Quando digo que “Fifty Shades of Grey” é um livro vulgar,
desinteressante, estupidificante, um produto meramente comercial cujo principal
interesse nada tem que ver com literatura, cultura, arte, não o faço na base de
preconceitos. Digo-o porque li vários livros que são exactamente o oposto.
Preconceito é partir-se do princípio de que a exigência, o rigor, a cultura da
qualidade são elitistas e preconceituosos, princípio que assenta numa confusão
muito comum entre popular e popularucho. O popularucho tem o valor da pastilha
elástica, é mero entretenimento para consumir e deitar fora. O popular é outra
coisa. Um exemplo fácil de perceber, suponho, é este: o Emanuel do pimba faz
música popularucha, a música do Zeca era música popular. O segundo será ouvido,
reinterpretado, estudado, pensado, copiado, durante décadas e mias décadas. O
primeiro rapidamente será esquecido. Bem sabemos que o povo gosta muito do
popularucho, pois o povo gosta do que lhe dão, seja o Big Brother, a Feira das
Tasquinhas ou pornografia, o povo abranda a marcha para espreitar o acidente, o
povo vê “Quem quer casar com o agricultor”. Mas há uma coisa que se chama
serviço público e está para lá do que o povo papa se lho derem a papar, é uma
coisa muito simples chamada compromisso, a obrigação de quem dá em dar o
melhor, o dever de fazer chegar ao povo, às pessoas, aquilo que não será
esquecido, aquilo que contribuirá para o debate, a reflexão e essa coisa
raríssima, mas maravilhosa, a que podemos chamar alegria do pensamento.
Lembrei-me hoje destas coisas porque vivemos um período tão estranho que a
hegemonia do sensacionalismo, do popularucho, do entretenimento mais desprovido
de pensamento, leva à espectacularização do sentimento em todos os domínios da
nossa vida.

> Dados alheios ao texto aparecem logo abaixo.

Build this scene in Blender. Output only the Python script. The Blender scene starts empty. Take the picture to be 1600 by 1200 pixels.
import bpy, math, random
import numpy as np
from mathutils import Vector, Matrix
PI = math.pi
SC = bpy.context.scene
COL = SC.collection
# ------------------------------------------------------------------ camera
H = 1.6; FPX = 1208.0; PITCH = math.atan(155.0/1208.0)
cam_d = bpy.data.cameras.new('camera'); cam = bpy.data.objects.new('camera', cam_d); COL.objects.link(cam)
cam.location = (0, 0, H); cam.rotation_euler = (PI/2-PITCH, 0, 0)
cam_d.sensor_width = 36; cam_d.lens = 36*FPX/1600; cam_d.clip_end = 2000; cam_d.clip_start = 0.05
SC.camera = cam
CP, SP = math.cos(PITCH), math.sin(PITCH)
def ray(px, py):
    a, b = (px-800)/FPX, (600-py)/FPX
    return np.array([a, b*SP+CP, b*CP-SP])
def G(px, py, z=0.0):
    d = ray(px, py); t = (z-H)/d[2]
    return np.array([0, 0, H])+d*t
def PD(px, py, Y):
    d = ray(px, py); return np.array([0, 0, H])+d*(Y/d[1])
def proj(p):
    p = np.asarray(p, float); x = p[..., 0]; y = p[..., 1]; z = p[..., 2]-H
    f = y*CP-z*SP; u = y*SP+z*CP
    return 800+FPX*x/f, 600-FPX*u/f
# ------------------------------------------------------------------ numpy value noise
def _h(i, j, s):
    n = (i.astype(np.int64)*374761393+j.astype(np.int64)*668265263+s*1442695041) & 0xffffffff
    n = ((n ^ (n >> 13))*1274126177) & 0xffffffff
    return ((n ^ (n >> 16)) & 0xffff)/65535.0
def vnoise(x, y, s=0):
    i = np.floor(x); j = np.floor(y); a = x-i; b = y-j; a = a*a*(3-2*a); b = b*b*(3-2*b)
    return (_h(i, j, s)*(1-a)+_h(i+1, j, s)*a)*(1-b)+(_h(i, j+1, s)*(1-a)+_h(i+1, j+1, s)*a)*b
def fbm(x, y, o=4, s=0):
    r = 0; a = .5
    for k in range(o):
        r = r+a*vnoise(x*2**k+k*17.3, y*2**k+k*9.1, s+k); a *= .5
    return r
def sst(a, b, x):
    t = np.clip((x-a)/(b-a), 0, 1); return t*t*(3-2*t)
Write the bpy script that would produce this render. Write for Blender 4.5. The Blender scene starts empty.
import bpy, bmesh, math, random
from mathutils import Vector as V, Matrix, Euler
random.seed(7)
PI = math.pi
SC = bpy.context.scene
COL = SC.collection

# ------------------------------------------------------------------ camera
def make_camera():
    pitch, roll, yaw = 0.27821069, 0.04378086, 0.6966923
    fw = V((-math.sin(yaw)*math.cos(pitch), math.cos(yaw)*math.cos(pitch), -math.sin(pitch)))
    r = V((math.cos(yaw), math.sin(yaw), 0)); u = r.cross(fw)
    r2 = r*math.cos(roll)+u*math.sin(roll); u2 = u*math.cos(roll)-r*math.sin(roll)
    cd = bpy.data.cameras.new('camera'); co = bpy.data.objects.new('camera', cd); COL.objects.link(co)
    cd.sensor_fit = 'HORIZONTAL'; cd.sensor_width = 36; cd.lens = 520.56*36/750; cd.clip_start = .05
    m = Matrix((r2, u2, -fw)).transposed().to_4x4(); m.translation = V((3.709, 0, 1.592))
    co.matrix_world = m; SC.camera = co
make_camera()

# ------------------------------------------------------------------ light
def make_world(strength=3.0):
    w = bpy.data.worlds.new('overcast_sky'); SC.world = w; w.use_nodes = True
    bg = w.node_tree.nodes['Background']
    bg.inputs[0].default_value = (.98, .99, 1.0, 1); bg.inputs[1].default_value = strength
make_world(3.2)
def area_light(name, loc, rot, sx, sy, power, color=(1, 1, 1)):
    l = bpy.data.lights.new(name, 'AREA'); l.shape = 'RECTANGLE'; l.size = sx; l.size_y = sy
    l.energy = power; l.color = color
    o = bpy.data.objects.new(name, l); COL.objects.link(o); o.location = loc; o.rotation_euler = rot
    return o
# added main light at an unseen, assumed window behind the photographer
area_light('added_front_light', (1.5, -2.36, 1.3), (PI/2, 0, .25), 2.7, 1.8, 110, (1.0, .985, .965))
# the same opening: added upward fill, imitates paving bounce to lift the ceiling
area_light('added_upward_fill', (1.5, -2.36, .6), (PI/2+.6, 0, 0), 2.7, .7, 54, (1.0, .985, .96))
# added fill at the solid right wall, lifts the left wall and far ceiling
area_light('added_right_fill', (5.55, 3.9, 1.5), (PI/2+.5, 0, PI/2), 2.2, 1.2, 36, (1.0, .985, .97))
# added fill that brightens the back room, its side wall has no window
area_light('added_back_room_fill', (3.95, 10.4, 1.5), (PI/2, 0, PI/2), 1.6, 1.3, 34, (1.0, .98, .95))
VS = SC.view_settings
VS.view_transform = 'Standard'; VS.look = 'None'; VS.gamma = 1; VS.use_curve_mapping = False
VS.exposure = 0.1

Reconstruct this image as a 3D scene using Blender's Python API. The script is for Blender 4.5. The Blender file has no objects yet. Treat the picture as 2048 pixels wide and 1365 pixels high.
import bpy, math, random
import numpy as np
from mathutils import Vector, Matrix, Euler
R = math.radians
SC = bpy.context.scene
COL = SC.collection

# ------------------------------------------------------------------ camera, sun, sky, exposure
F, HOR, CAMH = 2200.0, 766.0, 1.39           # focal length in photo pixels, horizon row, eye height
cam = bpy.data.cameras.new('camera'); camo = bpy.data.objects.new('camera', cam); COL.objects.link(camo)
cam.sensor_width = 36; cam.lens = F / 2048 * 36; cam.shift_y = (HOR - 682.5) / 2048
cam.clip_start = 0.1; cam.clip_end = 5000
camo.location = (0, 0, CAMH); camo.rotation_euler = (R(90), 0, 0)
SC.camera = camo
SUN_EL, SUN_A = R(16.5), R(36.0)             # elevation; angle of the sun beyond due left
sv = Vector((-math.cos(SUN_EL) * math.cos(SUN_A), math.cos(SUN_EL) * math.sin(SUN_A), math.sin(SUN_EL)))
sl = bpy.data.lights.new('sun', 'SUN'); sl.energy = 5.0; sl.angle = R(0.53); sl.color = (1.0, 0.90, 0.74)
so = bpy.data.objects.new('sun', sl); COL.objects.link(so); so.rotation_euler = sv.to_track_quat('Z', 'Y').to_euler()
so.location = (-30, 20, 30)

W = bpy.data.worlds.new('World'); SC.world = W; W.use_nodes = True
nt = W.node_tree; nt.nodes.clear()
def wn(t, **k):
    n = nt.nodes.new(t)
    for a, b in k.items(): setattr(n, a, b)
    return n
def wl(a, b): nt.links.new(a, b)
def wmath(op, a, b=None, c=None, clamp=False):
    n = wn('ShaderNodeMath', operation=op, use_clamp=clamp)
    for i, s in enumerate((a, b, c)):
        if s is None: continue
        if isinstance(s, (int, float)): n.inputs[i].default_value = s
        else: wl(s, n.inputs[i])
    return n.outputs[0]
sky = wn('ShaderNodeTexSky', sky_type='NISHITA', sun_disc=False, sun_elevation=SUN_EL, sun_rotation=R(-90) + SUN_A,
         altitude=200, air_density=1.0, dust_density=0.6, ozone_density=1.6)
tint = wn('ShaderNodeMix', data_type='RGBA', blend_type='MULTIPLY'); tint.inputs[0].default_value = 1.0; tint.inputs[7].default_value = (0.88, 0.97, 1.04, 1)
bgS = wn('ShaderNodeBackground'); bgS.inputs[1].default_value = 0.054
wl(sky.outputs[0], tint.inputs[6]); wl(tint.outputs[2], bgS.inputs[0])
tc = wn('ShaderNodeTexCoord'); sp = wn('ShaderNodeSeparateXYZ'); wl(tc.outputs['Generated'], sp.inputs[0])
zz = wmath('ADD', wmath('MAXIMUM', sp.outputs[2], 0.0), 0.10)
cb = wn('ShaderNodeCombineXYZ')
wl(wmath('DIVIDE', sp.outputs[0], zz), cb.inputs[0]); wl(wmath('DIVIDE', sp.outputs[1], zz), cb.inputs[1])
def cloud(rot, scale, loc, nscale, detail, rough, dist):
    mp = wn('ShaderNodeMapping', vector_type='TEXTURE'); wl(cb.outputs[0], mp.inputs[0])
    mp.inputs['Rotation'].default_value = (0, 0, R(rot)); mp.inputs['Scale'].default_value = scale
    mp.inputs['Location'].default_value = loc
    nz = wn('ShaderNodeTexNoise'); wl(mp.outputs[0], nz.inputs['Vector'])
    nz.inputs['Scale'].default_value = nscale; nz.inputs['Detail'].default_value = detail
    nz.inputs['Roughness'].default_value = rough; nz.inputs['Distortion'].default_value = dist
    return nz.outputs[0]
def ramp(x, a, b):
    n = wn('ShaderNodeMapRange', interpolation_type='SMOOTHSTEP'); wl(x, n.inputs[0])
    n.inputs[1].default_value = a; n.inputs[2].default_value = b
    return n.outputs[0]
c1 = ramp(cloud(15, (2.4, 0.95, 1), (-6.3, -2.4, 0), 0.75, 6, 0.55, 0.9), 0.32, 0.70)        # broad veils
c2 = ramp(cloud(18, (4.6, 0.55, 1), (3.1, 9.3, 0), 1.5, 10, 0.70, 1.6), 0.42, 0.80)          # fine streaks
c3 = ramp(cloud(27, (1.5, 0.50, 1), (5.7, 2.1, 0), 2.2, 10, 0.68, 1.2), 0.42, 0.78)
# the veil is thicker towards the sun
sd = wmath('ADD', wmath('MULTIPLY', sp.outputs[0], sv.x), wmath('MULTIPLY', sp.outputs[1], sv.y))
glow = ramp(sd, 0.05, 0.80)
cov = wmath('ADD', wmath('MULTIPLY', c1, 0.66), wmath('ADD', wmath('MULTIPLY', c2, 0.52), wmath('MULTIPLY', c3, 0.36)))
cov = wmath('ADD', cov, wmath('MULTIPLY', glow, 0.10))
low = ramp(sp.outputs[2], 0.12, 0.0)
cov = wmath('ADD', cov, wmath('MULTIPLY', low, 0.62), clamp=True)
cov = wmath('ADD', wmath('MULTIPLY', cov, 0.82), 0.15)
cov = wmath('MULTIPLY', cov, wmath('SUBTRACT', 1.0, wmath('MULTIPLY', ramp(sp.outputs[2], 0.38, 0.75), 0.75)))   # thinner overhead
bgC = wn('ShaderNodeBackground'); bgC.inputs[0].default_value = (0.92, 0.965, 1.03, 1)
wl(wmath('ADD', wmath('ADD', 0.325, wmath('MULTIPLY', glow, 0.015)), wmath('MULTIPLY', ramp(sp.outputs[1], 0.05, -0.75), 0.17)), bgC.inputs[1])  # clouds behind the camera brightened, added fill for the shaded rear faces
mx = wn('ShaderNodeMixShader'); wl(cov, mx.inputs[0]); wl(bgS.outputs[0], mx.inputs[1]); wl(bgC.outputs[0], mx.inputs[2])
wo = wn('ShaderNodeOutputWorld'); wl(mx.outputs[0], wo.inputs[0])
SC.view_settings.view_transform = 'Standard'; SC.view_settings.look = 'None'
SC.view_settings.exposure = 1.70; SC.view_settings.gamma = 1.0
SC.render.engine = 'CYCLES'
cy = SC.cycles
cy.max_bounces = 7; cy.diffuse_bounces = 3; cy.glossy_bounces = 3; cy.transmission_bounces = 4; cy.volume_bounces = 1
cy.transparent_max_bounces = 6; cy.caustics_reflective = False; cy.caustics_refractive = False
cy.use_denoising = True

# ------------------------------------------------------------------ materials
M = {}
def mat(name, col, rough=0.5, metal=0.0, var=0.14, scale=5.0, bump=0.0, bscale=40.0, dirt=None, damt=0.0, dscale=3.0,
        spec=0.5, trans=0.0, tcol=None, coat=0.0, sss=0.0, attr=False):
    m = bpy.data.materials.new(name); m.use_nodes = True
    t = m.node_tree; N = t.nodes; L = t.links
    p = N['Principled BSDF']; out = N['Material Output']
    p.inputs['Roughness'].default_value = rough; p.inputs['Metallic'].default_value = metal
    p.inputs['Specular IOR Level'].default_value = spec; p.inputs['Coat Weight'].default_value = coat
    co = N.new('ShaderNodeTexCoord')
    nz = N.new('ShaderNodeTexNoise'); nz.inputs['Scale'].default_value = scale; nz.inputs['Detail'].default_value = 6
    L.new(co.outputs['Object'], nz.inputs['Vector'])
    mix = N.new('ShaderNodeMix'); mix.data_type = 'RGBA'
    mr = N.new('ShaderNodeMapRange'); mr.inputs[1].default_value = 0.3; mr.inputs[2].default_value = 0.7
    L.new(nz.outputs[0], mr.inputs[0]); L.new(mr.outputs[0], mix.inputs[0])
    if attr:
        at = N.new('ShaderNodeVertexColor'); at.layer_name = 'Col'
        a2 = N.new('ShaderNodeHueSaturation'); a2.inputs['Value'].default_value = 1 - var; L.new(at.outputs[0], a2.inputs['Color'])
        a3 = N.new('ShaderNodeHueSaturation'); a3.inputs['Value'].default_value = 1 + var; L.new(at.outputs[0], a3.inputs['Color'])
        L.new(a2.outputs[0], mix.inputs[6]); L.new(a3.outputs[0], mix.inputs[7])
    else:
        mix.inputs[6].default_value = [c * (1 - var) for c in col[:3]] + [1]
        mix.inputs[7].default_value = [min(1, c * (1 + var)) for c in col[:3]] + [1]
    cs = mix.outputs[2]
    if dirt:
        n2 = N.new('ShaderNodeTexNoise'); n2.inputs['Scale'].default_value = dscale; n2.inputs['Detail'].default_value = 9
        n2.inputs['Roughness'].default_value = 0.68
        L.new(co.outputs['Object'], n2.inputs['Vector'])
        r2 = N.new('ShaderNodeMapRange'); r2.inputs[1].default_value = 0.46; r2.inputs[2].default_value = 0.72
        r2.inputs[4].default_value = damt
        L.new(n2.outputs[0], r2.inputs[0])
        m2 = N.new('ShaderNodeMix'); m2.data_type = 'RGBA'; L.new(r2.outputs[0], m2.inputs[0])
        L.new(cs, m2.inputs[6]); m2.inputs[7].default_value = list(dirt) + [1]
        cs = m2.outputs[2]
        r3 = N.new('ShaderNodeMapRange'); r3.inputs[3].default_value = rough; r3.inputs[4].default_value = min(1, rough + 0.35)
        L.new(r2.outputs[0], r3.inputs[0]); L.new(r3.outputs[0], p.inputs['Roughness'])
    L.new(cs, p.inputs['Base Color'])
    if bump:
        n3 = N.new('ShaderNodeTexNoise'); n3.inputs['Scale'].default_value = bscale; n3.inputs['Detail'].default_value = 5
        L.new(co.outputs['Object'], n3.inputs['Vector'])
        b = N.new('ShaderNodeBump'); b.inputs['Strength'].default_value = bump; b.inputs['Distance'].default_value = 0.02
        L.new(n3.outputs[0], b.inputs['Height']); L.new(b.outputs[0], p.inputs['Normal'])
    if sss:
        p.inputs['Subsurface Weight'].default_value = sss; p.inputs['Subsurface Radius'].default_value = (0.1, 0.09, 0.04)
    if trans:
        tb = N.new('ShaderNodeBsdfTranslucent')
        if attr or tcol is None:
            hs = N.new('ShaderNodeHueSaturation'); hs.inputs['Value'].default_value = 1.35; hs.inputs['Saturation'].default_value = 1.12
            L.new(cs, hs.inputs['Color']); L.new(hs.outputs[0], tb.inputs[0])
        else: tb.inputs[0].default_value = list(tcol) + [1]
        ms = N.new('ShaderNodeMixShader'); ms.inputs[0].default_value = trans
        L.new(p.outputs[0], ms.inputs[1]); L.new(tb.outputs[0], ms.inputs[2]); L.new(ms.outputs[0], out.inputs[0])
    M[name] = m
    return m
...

E isso reflecte-se, por exemplo, em coisas tão simples como essa de
vulgarizarmos a destruição provocada pela guerra, banalizarmos a violência e a
crueldade com a sua exibição constante, a ponto de já tudo nos ser indiferente.
Que haja jovens a filmar cenas de bullying para as exibir nas redes sociais não
me admira, pois se os adultos que os geram e são responsáveis pela sua educação
insistem em render-se ao popularucho sem se esforçarem minimamente para
elevarem cada vez mais o nível do popular.